CBID approves plans for historic theater renovation
The Central Business Improvement District (CBID) okayed color and design schemes for restoration of the Sparks Theater exterior in downtown Fort Smith on 10th Street and Garrison Avenue Thursday (Dec. 13).
Commissioners approved the request from Jason Parker of Griffin Construction during the board’s meeting at First National Bank of Fort Smith. The colors will call for “natural tones” and will attempt to emulate two original photographs Fort Smith historian Joe Wasson was able to procure from a private collection.
Commissioner Richard Griffin recused himself from voting since it is his charitable foundation, which upkeeps the abandoned theater.
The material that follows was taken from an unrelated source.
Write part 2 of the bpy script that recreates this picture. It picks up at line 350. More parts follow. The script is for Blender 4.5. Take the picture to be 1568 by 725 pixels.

The Sparks Theater was built in 1911 as a vaudevillian theater and once featured legendary illusionist Harry Houdini as well as child starlet Shirley Temple. It held a capacity of 800 people and contained an 18-piece orchestra pit and two balconies. Today, it’s “pretty well gutted,” Griffin said, but that hasn’t stopped him from wanting to “restore it to its original splendor.”
“You could restore it in all kinds of ways,” Griffin said. “You could barely restore it and just make it functional, or you could bring it back to its original glory. … My vision for the building is that it can be restored to its original splendor, and that it could be a showplace for this community.”
Griffin continued: “It’s one of these buildings with exquisite interior and gilded moldings, just a beautiful building.”
The “original vision” for bringing the Sparks Theater back to prominence was a collaboration, Griffin added, with Joel Stubblefield, a former chancellor at the University of Arkansas at Fort Smith (UAFS).
“We had conversations. In fact, they (UAFS) had invested some money in trying to restore that theater in its original splendor. It would have been part of the drama department and the music department. … Well, it was determined, to really put it back in real splendor, (to be) probably a $10 million project. We had some really good preliminary drawings and we actually acquired some property to the north of it so it would have green rooms, actors dressing rooms, classrooms because it was going to be part of the curriculum utilized in a satellite campus downtown. Joel died unexpectedly, and that vision didn’t come to fruition.”
Griffin said it was his goal to “keep it maintained,” but that the UAFS vision “is still out there. It’s just there are a lot of good projects in town, and they all take money.”
“What will ever come of this, I don’t know. But we’re going to make the outside of it look better, like it used to, and that’s at no cost to the community,” Griffin said, adding that he intends for the project to be completed “during the first six months of 2013.”
Also Thursday the CBID set Jan. 24, 2013, as the date of its yearly retreat to outline goals for the downtown Fort Smith area in the coming year.